▸ **SET EXERCISE**: Both the line containing "Model this scene" and the line containing "return (x - 647.0)" are part of the range to copy, along with every line between them. Copy it exactly and leave out the pictures.
((
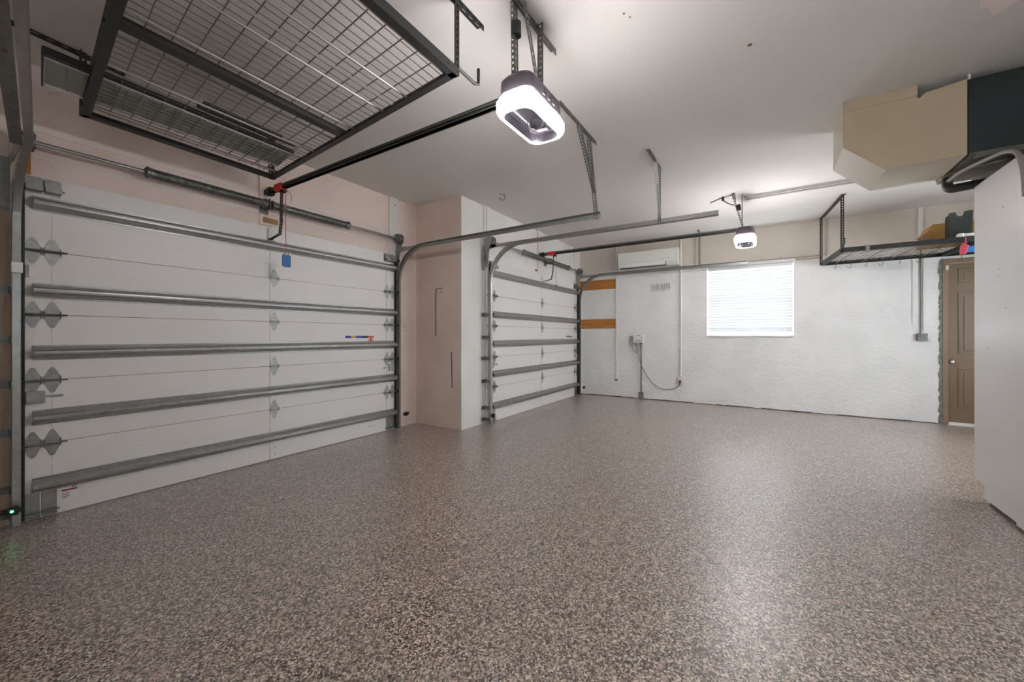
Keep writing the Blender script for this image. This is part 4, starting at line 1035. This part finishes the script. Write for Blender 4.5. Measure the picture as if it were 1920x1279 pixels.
# ---------------------------------------------------------------- duct plenum, air handler, pipes
du = empty('duct_plenum', (3.94, -.8, 2.28), 'beige duct box with a chamfered corner hanging from the ceiling', 'duct')
yA, yB = -.475, -1.09
s = MB()
s.prism([(yA, CEIL), (yA, 2.492), (-.705, 2.282), (yB, 2.290), (yB, 2.776), (-.90, 2.75), (-.87, 2.72), (-.86, 2.735), (-.86, CEIL)], 'x', 3.70, 3.704)
obj('front_panel', s, 'beige', du)
s = MB(); s.prism([(yA, CEIL), (yA, 2.492), (-.705, 2.282), (yB, 2.290), (yB, 2.71), (-.86, 2.715), (-.86, CEIL)], 'x', 3.704, 4.185)
obj('duct_shell', s, 'beigel', du)
s = MB(); s.box(3.694, 3.70, -.86, yA - .004, 2.742, CEIL); obj('flange', s, 'beige', du)
s = MB(); s.bar((3.698, yA - .01, 2.50), (3.698, -.70, 2.295), .004, .014); obj('corner_bead', s, 'beige', du)
ah = empty('air_handler', (4.0, -1.8, 2.285), 'large dark air handler hung at the ceiling above the cabinet', 'air handler')
s = MB(); s.box(3.71, 4.28, -2.6, -1.095, 2.30, 2.775, bev=.004); obj('casing', s, 'ahu', ah)
s = MB(); s.box(3.705, 4.285, -2.6, -1.10, 2.284, 2.300); s.bar((3.72, -1.13, 2.275), (3.72, -2.6, 2.275), .03, .02); s.bar((4.05, -1.10, 2.276), (3.72, -1.6, 2.276), .03, .016); obj('drip_pan', s, 'sheet', ah)
for hb_ in ((3.9, 3.93, -1.3, -1.27), (4.15, 4.18, -2.4, -2.37), (3.722, 3.730, -1.112, -1.10)):
    s = MB(); s.box(*hb_, 2.775, CEIL); obj('hanger', s, 'wboard', ah)
s = MB(); s.tube([(4.18, -1.13, 2.284), (4.18, -1.13, 2.235), (4.16, -1.14, 2.20), (4.12, -1.17, 2.195), (4.12, -1.30, 2.205), (4.12, -1.5, 2.21)], .030, 14, 2)
solo('insulated_pipe', s, 'foam', (4.18, -1.13, 2.2), 'black insulated pipe bending out under the air handler', 'pipe', smooth=True)
s = MB(); s.tube([(4.16, -1.13, 2.262), (3.95, -1.135, 2.262), (3.68, -1.19, 2.245), (3.54, -1.205, 2.225), (3.42, -1.205, 2.17), (3.365, -1.205, 2.05), (3.35, -1.205, 1.9)], .013, 10, 3)
solo('copper_line', s, 'pipe', (3.8, -1.17, 2.25), 'grey beige pipe curving down over the cabinet corner', 'pipe', smooth=True)
s = MB(); s.tube([(4.24, -1.27, 2.262), (4.2, -1.38, 2.24), (4.15, -1.52, 2.22)], .016, 10, 1)
solo('drain_pipe', s, 'white', (4.3, -1.3, 2.2), 'white drain pipe stub behind the black insulated pipe', 'pipe', smooth=True)

# ---------------------------------------------------------------- white cabinet
cbn = empty('tall_cabinet', (3.4, -1.6, 0), 'tall white cabinet at the right edge', 'cabinet')
s = MB(); s.box(2.60, 4.085, -1.95, -1.262, .135, 2.170, bev=.003); obj('carcass', s, 'cab', cbn)
s = MB(); s.box(3.548, 4.10, -1.262, -1.242, .128, 2.178, bev=.002)
for x_, z_ in ((3.76, 1.51), (3.67, 1.30), (3.70, 1.93), (3.74, 1.55), (3.90, 1.05)): s.cyl((x_, -1.243, z_), (x_, -1.2405, z_), .004, 8, 1)
obj('side_panel', s, ['cab', 'pencil'], cbn)
s = MB(); s.box(2.60, 3.545, -1.262, -1.240, .02, 2.165, bev=.002); obj('door', s, 'cab', cbn)
s = MB(); s.box(3.549, 4.0, -1.268, -1.256, .022, .128, bev=.002); obj('toe_board', s, 'cab', cbn)
for q in ((3.96, 4.0, -1.9, -1.27), (2.62, 2.68, -1.9, -1.3), (3.50, 3.54, -1.9, -1.27)):
    s = MB(); s.box(*q, 0, .135); obj('plinth', s, 'cab', cbn)

# ---------------------------------------------------------------- door safety sensors
def sensor(x, y, z, sd, label, led=False):
    r = empty('safety_sensor', (x, y, z), label, 'sensor', 'door safety sensors')
    s = MB(); s.box(x - .022, x + .022, y - .02, y + .014, z - .022, z + .022, bev=.005); s.lathe((x - sd * .02, y, z), (x - sd * .035, y, z), [(0, .014), (1, .011)], 12)
    s.box(x + sd * .02, x + sd * .05, y - .004, y + .004, z - .012, z + .02) if sd > 0 else s.box(x - .05, x - .02, y - .004, y + .004, z - .012, z + .02)
    obj('body', s, 'blackm', r)
    if led:
        s = MB(); s.lathe((x - .004, y - .024, z + .004), (x - .004, y - .018, z + .004), [(0, .004), (.5, .0075), (1, .0075)], 10); obj('green_light', s, 'green', r, label='glowing green light')
    return r
sensor(.365, 3.665, .115, -1, 'black door sensor with a green light at the left edge', True)
sensor(3.335, 3.665, .185, 1, 'black door sensor right of the near door')
sensor(4.085, 2.90, .12, -1, 'black door sensor left of the far door')
sensor(7.06, 2.90, .15, 1, 'black door sensor in the corner right of the far door')
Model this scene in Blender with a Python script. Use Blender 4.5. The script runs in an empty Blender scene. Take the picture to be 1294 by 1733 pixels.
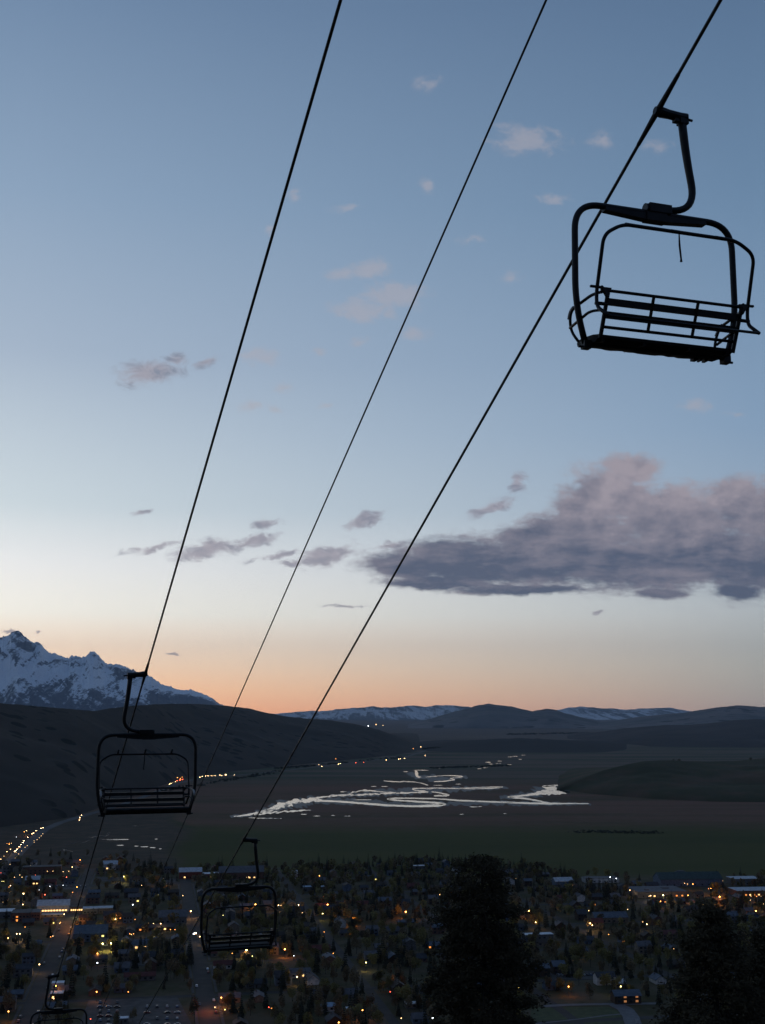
import bpy, math, random
import numpy as np
from mathutils import Vector, noise as mn
random.seed(7)
rng = np.random.default_rng(7)
S = bpy.context.scene
COL = S.collection
PI = math.pi

# ---------------------------------------------------------------- camera geometry
F_PX = 2000.0
PITCH = math.atan(338.5 / F_PX)
CAM = np.array([0.0, 0.0, 200.0])
CR = np.array([1.0, 0.0, 0.0])
CF = np.array([0.0, math.cos(PITCH), math.sin(PITCH)])
CU = np.array([0.0, -math.sin(PITCH), math.cos(PITCH)])

def ray(x, y):
    return (x - 647.0) / F_PX * CR + (866.5 - y) / F_PX * CU + CF

def at_depth(x, y, z):
    return CAM + z * ray(x, y)

def on_height(x, y, h=0.0):
    r = ray(x, y)
    return CAM + r * ((h - 200.0) / r[2])

def at_dist(x, y, d):
    r = ray(x, y)
    return CAM + r * (d / math.hypot(r[0], r[1]))

def to_px(p):
    d = np.array(p) - CAM
    z = d @ CF
    return 647 + F_PX * (d @ CR) / z, 866.5 - F_PX * (d @ CU) / z, z

# ---------------------------------------------------------------- small helpers
def lin(c):
    return tuple(((v / 255) / 12.92 if v / 255 <= 0.04045 else ((v / 255 + 0.055) / 1.055) ** 2.4) for v in c) + (1.0,)

class G:
    """small node graph builder"""
    def __init__(self, nt):
        self.nt = nt
    def node(self, typ, **kw):
        n = self.nt.nodes.new(typ)
        for k, v in kw.items():
            setattr(n, k, v)
        return n
    def put(self, sock, v):
        if isinstance(v, bpy.types.NodeSocket):
            self.nt.links.new(v, sock)
        elif v is not None:
            if hasattr(sock.default_value, '__len__') and not hasattr(v, '__len__'):
                v = [v] * len(sock.default_value)
            if hasattr(v, '__len__') and len(v) == 4 and len(sock.default_value) == 3:
                v = v[:3]
            sock.default_value = v
    def m(self, op, a, b=None, c=None, clamp=False):
        n = self.node('ShaderNodeMath', operation=op, use_clamp=clamp)
        for i, v in enumerate((a, b, c)):
            if v is not None:
                self.put(n.inputs[i], v)
        return n.outputs[0]
    def step(self, x, lo, hi, a=0.0, b=1.0):
        n = self.node('ShaderNodeMapRange', interpolation_type='SMOOTHSTEP')
        for i, v in enumerate((x, lo, hi, a, b)):
            self.put(n.inputs[i], v)
        return n.outputs[0]
    def mix(self, f, a, b, blend='MIX'):
        n = self.node('ShaderNodeMix', data_type='RGBA', blend_type=blend)
        self.put(n.inputs[0], f); self.put(n.inputs[6], a); self.put(n.inputs[7], b)
        return n.outputs[2]
    def vec(self, x, y, z):
        n = self.node('ShaderNodeCombineXYZ')
        for i, v in enumerate((x, y, z)):
            self.put(n.inputs[i], v)
        return n.outputs[0]
    def noise(self, v, scale, detail=4, rough=0.55, dist=0.0):
        n = self.node('ShaderNodeTexNoise')
        self.put(n.inputs['Vector'], v)
        n.inputs['Scale'].default_value = scale
        n.inputs['Detail'].default_value = detail
        n.inputs['Roughness'].default_value = rough
        n.inputs['Distortion'].default_value = dist
        return n.outputs[0]
    def ramp(self, x, stops, interp='LINEAR'):
        n = self.node('ShaderNodeValToRGB')
        cr = n.color_ramp
        cr.interpolation = interp
        while len(cr.elements) < len(stops):
            cr.elements.new(0.5)
        for e, (p, c) in zip(cr.elements, stops):
            e.position = p; e.color = c
        self.put(n.inputs[0], x)
        return n.outputs[0]
    def scale(self, v, k):
        n = self.node('ShaderNodeVectorMath', operation='MULTIPLY')
        self.put(n.inputs[0], v); self.put(n.inputs[1], k)
        return n.outputs[0]
    def sep(self, v):
        n = self.node('ShaderNodeSeparateXYZ')
        self.put(n.inputs[0], v)
        return n.outputs

def material(name):
    m = bpy.data.materials.new(name)
    m.use_nodes = True
    nt = m.node_tree
    return m, G(nt), nt.nodes['Principled BSDF']

def simple(name, c, rough=0.8, metal=0.0, var=0.25, scale=0.6, emit=None, strength=0.0, spec=0.3, tint=0.0):
    m, g, b = material(name)
    geo = g.node('ShaderNodeNewGeometry').outputs['Position']
    n = g.noise(geo, scale, 4)
    dark = tuple(v * (1 - var) for v in c[:3]) + (1,)
    lite = tuple(min(1, v * (1 + var)) for v in c[:3]) + (1,)
    colr = g.mix(g.step(n, 0.3, 0.7), dark, lite)
    if tint:
        r = g.node('ShaderNodeObjectInfo').outputs['Random']
        hs = g.node('ShaderNodeHueSaturation')
        g.put(hs.inputs['Hue'], g.m('MULTIPLY_ADD', g.m('SUBTRACT', r, 0.5), 0.06 * tint, 0.5))
        g.put(hs.inputs['Value'], g.m('MULTIPLY_ADD', r, 0.9 * tint, 1 - 0.45 * tint))
        g.put(hs.inputs['Color'], colr)
        colr = hs.outputs[0]
    g.put(b.inputs['Base Color'], colr)
    b.inputs['Roughness'].default_value = rough
    b.inputs['Metallic'].default_value = metal
    b.inputs['Specular IOR Level'].default_value = spec
    if emit:
        b.inputs['Emission Color'].default_value = tuple(emit[:3]) + (1,)
        b.inputs['Emission Strength'].default_value = strength
    return m

def new_obj(name, mesh, parent=None, loc=None, rz=0.0):
    o = bpy.data.objects.new(name, mesh)
    COL.objects.link(o)
    if parent is not None:
        o.parent = parent
    if loc is not None:
        o.location = [float(v) for v in loc]
    if rz:
        o.rotation_euler = (0, 0, rz)
    return o

def tag(o, label=None, cat=None, group=None, kind=None):
    if label: o['label'] = label
    if cat: o['category'] = cat
    if group: o['group'] = group
    if kind: o['kind'] = kind
    return o

class MB:
    def __init__(self):
        self.v = []; self.f = []
    def add(self, vs, fs):
        k = len(self.v)
        self.v += [tuple(float(c) for c in p) for p in vs]
        self.f += [tuple(i + k for i in q) for q in fs]
    def box(self, c, s, rz=0.0):
        hx, hy, hz = s[0] / 2, s[1] / 2, s[2] / 2
        cs, sn = math.cos(rz), math.sin(rz)
        vs = []
        for z in (-hz, hz):
            for x, y in ((-hx, -hy), (hx, -hy), (hx, hy), (-hx, hy)):
                vs.append((c[0] + x * cs - y * sn, c[1] + x * sn + y * cs, c[2] + z))
        self.add(vs, [(3, 2, 1, 0), (4, 5, 6, 7), (0, 1, 5, 4), (1, 2, 6, 5), (2, 3, 7, 6), (3, 0, 4, 7)])
    def tube(self, pts, r, n=10, closed=False):
        P = [Vector(p) for p in pts]
        R = r if hasattr(r, '__len__') else [r] * len(P)
        T = []
        for i in range(len(P)):
            a = P[i - 1] if (i > 0 or closed) else P[i]
            b = P[(i + 1) % len(P)] if (i < len(P) - 1 or closed) else P[i]
            T.append((b - a).normalized())
        u = T[0].orthogonal().normalized()
        vs = []
        for i, p in enumerate(P):
            u = (u - T[i] * u.dot(T[i])).normalized()
            w = T[i].cross(u)
            for k in range(n):
                a = 2 * PI * k / n
                vs.append(p + (u * math.cos(a) + w * math.sin(a)) * R[i])
        fs = []
        L = len(P)
        for i in range(L if closed else L - 1):
            j = (i + 1) % L
            for k in range(n):
                k2 = (k + 1) % n
                fs.append((i * n + k, i * n + k2, j * n + k2, j * n + k))
        if not closed:
            fs.append(tuple(range(n - 1, -1, -1)))
            fs.append(tuple((L - 1) * n + k for k in range(n)))
        self.add(vs, fs)
    def mesh(self, name, mat, smooth=False):
        me = bpy.data.meshes.new(name)
        me.from_pydata(self.v, [], self.f)
        me.materials.append(mat)
        if smooth:
            me.polygons.foreach_set('use_smooth', [True] * len(me.polygons))
        me.update()
        return me
    def build(self, name, mat, parent=None, smooth=False, loc=None, rz=0.0):
        return new_obj(name, self.mesh(name, mat, smooth), parent, loc, rz)

def fillet(pts, r, n=6):
    P = [Vector(p) for p in pts]
    R = r if hasattr(r, '__len__') else [r] * len(P)
    out = [P[0]]
    for i in range(1, len(P) - 1):
        a, b, c = P[i - 1], P[i], P[i + 1]
        rr = min(R[i], (a - b).length * (0.96 if i == 1 else 0.49), (c - b).length * (0.96 if i == len(P) - 2 else 0.49))
        s = b + (a - b).normalized() * rr
        e = b + (c - b).normalized() * rr
        for k in range(n + 1):
            t = k / n
            out.append(s * (1 - t) ** 2 + b * 2 * t * (1 - t) + e * t * t)
    out.append(P[-1])
    return out

def copy_tree(o, parent=None):
    c = o.copy()
    COL.objects.link(c)
    if parent is not None:
        c.parent = parent
    for ch in list(o.children):
        copy_tree(ch, c)
    return c

# ---------------------------------------------------------------- camera
cd = bpy.data.cameras.new('camera')
cam = bpy.data.objects.new('camera', cd)
COL.objects.link(cam)
S.camera = cam
cd.sensor_fit = 'VERTICAL'
cd.sensor_height = 36
cd.lens = F_PX / 1733 * 36
cd.clip_start = 0.1
cd.clip_end = 150000
cam.location = CAM
cam.rotation_euler = (PI / 2 + PITCH, 0, 0)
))
▸ **CORRECT RESPONSE**:
Model this scene in Blender with a Python script. Use Blender 4.5. The script runs in an empty Blender scene. Take the picture to be 1294 by 1733 pixels.
import bpy, math, random
import numpy as np
from mathutils import Vector, noise as mn
random.seed(7)
rng = np.random.default_rng(7)
S = bpy.context.scene
COL = S.collection
PI = math.pi

# ---------------------------------------------------------------- camera geometry
F_PX = 2000.0
PITCH = math.atan(338.5 / F_PX)
CAM = np.array([0.0, 0.0, 200.0])
CR = np.array([1.0, 0.0, 0.0])
CF = np.array([0.0, math.cos(PITCH), math.sin(PITCH)])
CU = np.array([0.0, -math.sin(PITCH), math.cos(PITCH)])

def ray(x, y):
    return (x - 647.0) / F_PX * CR + (866.5 - y) / F_PX * CU + CF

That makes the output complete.